- _Aim of the exercise_: Repeat the listing in full. Nothing may be added or left out.

- _Collected material_:
━━━━━━
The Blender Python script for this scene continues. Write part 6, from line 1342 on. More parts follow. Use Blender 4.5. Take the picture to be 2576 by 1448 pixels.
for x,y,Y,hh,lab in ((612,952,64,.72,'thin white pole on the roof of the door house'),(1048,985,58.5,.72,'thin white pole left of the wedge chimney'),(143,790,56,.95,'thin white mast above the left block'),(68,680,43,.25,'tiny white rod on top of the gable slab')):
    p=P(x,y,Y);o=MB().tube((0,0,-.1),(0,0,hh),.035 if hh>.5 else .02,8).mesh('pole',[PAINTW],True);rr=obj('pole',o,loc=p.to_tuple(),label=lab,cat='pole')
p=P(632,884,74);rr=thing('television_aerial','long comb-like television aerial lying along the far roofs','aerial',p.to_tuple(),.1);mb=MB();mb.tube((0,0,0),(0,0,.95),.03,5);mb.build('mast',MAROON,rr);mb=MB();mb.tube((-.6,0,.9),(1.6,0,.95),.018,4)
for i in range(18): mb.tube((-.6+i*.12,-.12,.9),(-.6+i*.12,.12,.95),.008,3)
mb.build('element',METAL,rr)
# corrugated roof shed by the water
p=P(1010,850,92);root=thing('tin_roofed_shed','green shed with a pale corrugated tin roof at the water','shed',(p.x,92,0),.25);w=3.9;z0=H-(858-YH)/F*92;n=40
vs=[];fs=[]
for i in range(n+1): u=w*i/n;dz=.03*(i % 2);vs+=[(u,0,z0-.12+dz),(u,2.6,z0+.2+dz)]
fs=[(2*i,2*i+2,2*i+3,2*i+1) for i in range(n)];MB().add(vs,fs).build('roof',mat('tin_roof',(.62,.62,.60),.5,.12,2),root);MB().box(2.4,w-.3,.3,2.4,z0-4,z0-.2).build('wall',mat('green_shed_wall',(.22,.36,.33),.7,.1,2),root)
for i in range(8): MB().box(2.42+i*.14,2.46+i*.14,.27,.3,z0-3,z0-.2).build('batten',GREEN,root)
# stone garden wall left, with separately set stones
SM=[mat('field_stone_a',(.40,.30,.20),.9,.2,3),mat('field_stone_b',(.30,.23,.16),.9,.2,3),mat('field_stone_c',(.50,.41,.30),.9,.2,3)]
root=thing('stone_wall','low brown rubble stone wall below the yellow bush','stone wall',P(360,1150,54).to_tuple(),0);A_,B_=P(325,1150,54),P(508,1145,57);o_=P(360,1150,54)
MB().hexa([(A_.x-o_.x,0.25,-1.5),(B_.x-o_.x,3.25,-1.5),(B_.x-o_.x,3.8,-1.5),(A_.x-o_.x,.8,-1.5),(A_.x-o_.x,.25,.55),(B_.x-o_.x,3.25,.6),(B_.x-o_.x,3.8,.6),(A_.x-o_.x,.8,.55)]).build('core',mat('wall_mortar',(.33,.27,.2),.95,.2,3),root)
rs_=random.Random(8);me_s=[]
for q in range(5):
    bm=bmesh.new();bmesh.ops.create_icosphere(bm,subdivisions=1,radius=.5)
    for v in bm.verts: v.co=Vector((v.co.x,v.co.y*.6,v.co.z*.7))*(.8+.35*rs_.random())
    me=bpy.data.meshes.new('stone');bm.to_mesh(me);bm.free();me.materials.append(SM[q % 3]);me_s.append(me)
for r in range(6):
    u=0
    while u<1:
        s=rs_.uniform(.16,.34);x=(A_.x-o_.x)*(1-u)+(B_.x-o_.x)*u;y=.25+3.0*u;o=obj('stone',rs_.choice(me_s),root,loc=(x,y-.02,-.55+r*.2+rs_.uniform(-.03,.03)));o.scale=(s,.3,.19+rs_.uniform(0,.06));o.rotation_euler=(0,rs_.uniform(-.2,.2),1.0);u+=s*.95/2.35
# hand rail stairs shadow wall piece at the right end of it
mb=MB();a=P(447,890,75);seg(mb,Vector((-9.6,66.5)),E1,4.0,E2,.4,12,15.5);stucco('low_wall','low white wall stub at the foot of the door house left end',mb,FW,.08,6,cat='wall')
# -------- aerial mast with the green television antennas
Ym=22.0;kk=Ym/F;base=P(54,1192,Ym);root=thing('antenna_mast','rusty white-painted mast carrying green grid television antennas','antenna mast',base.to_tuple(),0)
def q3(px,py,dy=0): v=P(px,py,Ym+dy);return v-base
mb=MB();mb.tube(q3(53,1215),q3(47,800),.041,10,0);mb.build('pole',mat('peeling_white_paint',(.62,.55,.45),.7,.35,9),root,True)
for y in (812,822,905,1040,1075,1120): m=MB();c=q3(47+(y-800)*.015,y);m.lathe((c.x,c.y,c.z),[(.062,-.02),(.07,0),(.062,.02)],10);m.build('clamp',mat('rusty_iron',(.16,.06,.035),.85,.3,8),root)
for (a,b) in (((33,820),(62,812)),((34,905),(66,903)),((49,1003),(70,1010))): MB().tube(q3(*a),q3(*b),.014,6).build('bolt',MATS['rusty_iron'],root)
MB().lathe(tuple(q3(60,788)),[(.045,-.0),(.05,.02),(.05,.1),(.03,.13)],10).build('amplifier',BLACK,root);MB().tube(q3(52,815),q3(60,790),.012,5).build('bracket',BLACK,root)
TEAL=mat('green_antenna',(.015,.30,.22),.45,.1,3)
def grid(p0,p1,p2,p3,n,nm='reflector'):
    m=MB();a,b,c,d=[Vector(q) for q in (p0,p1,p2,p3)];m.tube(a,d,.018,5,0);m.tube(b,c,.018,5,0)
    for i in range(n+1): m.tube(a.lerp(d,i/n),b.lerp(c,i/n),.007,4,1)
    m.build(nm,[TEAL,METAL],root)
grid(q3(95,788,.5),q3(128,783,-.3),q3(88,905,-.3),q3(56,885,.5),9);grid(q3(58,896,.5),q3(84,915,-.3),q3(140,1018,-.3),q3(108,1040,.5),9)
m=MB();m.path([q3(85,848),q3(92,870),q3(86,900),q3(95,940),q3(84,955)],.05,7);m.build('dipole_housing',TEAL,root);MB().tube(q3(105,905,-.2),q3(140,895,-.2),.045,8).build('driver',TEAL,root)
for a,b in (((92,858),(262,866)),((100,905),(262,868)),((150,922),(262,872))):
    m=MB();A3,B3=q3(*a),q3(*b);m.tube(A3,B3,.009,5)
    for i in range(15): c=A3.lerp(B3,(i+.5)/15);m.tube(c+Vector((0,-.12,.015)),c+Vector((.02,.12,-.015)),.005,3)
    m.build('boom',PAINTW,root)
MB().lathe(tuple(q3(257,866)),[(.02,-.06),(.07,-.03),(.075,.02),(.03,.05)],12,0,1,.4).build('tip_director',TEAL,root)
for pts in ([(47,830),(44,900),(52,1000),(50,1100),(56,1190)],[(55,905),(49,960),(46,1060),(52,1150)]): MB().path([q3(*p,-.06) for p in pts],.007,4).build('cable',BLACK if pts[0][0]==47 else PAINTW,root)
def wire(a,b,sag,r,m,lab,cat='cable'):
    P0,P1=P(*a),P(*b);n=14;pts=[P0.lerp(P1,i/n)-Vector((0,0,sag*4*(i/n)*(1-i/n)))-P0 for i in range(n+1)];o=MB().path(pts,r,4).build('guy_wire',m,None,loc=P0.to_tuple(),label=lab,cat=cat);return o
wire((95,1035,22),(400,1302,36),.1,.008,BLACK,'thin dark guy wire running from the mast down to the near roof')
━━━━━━
- _Solution for this problem_:
The Blender Python script for this scene continues. Write part 6, from line 1342 on. More parts follow. Use Blender 4.5. Take the picture to be 2576 by 1448 pixels.
for x,y,Y,hh,lab in ((612,952,64,.72,'thin white pole on the roof of the door house'),(1048,985,58.5,.72,'thin white pole left of the wedge chimney'),(143,790,56,.95,'thin white mast above the left block'),(68,680,43,.25,'tiny white rod on top of the gable slab')):
    p=P(x,y,Y);o=MB().tube((0,0,-.1),(0,0,hh),.035 if hh>.5 else .02,8).mesh('pole',[PAINTW],True);rr=obj('pole',o,loc=p.to_tuple(),label=lab,cat='pole')
p=P(632,884,74);rr=thing('television_aerial','long comb-like television aerial lying along the far roofs','aerial',p.to_tuple(),.1);mb=MB();mb.tube((0,0,0),(0,0,.95),.03,5);mb.build('mast',MAROON,rr);mb=MB();mb.tube((-.6,0,.9),(1.6,0,.95),.018,4)
for i in range(18): mb.tube((-.6+i*.12,-.12,.9),(-.6+i*.12,.12,.95),.008,3)
mb.build('element',METAL,rr)
# corrugated roof shed by the water
p=P(1010,850,92);root=thing('tin_roofed_shed','green shed with a pale corrugated tin roof at the water','shed',(p.x,92,0),.25);w=3.9;z0=H-(858-YH)/F*92;n=40
vs=[];fs=[]
for i in range(n+1): u=w*i/n;dz=.03*(i % 2);vs+=[(u,0,z0-.12+dz),(u,2.6,z0+.2+dz)]
fs=[(2*i,2*i+2,2*i+3,2*i+1) for i in range(n)];MB().add(vs,fs).build('roof',mat('tin_roof',(.62,.62,.60),.5,.12,2),root);MB().box(2.4,w-.3,.3,2.4,z0-4,z0-.2).build('wall',mat('green_shed_wall',(.22,.36,.33),.7,.1,2),root)
for i in range(8): MB().box(2.42+i*.14,2.46+i*.14,.27,.3,z0-3,z0-.2).build('batten',GREEN,root)
# stone garden wall left, with separately set stones
SM=[mat('field_stone_a',(.40,.30,.20),.9,.2,3),mat('field_stone_b',(.30,.23,.16),.9,.2,3),mat('field_stone_c',(.50,.41,.30),.9,.2,3)]
root=thing('stone_wall','low brown rubble stone wall below the yellow bush','stone wall',P(360,1150,54).to_tuple(),0);A_,B_=P(325,1150,54),P(508,1145,57);o_=P(360,1150,54)
MB().hexa([(A_.x-o_.x,0.25,-1.5),(B_.x-o_.x,3.25,-1.5),(B_.x-o_.x,3.8,-1.5),(A_.x-o_.x,.8,-1.5),(A_.x-o_.x,.25,.55),(B_.x-o_.x,3.25,.6),(B_.x-o_.x,3.8,.6),(A_.x-o_.x,.8,.55)]).build('core',mat('wall_mortar',(.33,.27,.2),.95,.2,3),root)
rs_=random.Random(8);me_s=[]
for q in range(5):
    bm=bmesh.new();bmesh.ops.create_icosphere(bm,subdivisions=1,radius=.5)
    for v in bm.verts: v.co=Vector((v.co.x,v.co.y*.6,v.co.z*.7))*(.8+.35*rs_.random())
    me=bpy.data.meshes.new('stone');bm.to_mesh(me);bm.free();me.materials.append(SM[q % 3]);me_s.append(me)
for r in range(6):
    u=0
    while u<1:
        s=rs_.uniform(.16,.34);x=(A_.x-o_.x)*(1-u)+(B_.x-o_.x)*u;y=.25+3.0*u;o=obj('stone',rs_.choice(me_s),root,loc=(x,y-.02,-.55+r*.2+rs_.uniform(-.03,.03)));o.scale=(s,.3,.19+rs_.uniform(0,.06));o.rotation_euler=(0,rs_.uniform(-.2,.2),1.0);u+=s*.95/2.35
# hand rail stairs shadow wall piece at the right end of it
mb=MB();a=P(447,890,75);seg(mb,Vector((-9.6,66.5)),E1,4.0,E2,.4,12,15.5);stucco('low_wall','low white wall stub at the foot of the door house left end',mb,FW,.08,6,cat='wall')
# -------- aerial mast with the green television antennas
Ym=22.0;kk=Ym/F;base=P(54,1192,Ym);root=thing('antenna_mast','rusty white-painted mast carrying green grid television antennas','antenna mast',base.to_tuple(),0)
def q3(px,py,dy=0): v=P(px,py,Ym+dy);return v-base
mb=MB();mb.tube(q3(53,1215),q3(47,800),.041,10,0);mb.build('pole',mat('peeling_white_paint',(.62,.55,.45),.7,.35,9),root,True)
for y in (812,822,905,1040,1075,1120): m=MB();c=q3(47+(y-800)*.015,y);m.lathe((c.x,c.y,c.z),[(.062,-.02),(.07,0),(.062,.02)],10);m.build('clamp',mat('rusty_iron',(.16,.06,.035),.85,.3,8),root)
for (a,b) in (((33,820),(62,812)),((34,905),(66,903)),((49,1003),(70,1010))): MB().tube(q3(*a),q3(*b),.014,6).build('bolt',MATS['rusty_iron'],root)
MB().lathe(tuple(q3(60,788)),[(.045,-.0),(.05,.02),(.05,.1),(.03,.13)],10).build('amplifier',BLACK,root);MB().tube(q3(52,815),q3(60,790),.012,5).build('bracket',BLACK,root)
TEAL=mat('green_antenna',(.015,.30,.22),.45,.1,3)
def grid(p0,p1,p2,p3,n,nm='reflector'):
    m=MB();a,b,c,d=[Vector(q) for q in (p0,p1,p2,p3)];m.tube(a,d,.018,5,0);m.tube(b,c,.018,5,0)
    for i in range(n+1): m.tube(a.lerp(d,i/n),b.lerp(c,i/n),.007,4,1)
    m.build(nm,[TEAL,METAL],root)
grid(q3(95,788,.5),q3(128,783,-.3),q3(88,905,-.3),q3(56,885,.5),9);grid(q3(58,896,.5),q3(84,915,-.3),q3(140,1018,-.3),q3(108,1040,.5),9)
m=MB();m.path([q3(85,848),q3(92,870),q3(86,900),q3(95,940),q3(84,955)],.05,7);m.build('dipole_housing',TEAL,root);MB().tube(q3(105,905,-.2),q3(140,895,-.2),.045,8).build('driver',TEAL,root)
for a,b in (((92,858),(262,866)),((100,905),(262,868)),((150,922),(262,872))):
    m=MB();A3,B3=q3(*a),q3(*b);m.tube(A3,B3,.009,5)
    for i in range(15): c=A3.lerp(B3,(i+.5)/15);m.tube(c+Vector((0,-.12,.015)),c+Vector((.02,.12,-.015)),.005,3)
    m.build('boom',PAINTW,root)
MB().lathe(tuple(q3(257,866)),[(.02,-.06),(.07,-.03),(.075,.02),(.03,.05)],12,0,1,.4).build('tip_director',TEAL,root)
for pts in ([(47,830),(44,900),(52,1000),(50,1100),(56,1190)],[(55,905),(49,960),(46,1060),(52,1150)]): MB().path([q3(*p,-.06) for p in pts],.007,4).build('cable',BLACK if pts[0][0]==47 else PAINTW,root)
def wire(a,b,sag,r,m,lab,cat='cable'):
    P0,P1=P(*a),P(*b);n=14;pts=[P0.lerp(P1,i/n)-Vector((0,0,sag*4*(i/n)*(1-i/n)))-P0 for i in range(n+1)];o=MB().path(pts,r,4).build('guy_wire',m,None,loc=P0.to_tuple(),label=lab,cat=cat);return o
wire((95,1035,22),(400,1302,36),.1,.008,BLACK,'thin dark guy wire running from the mast down to the near roof')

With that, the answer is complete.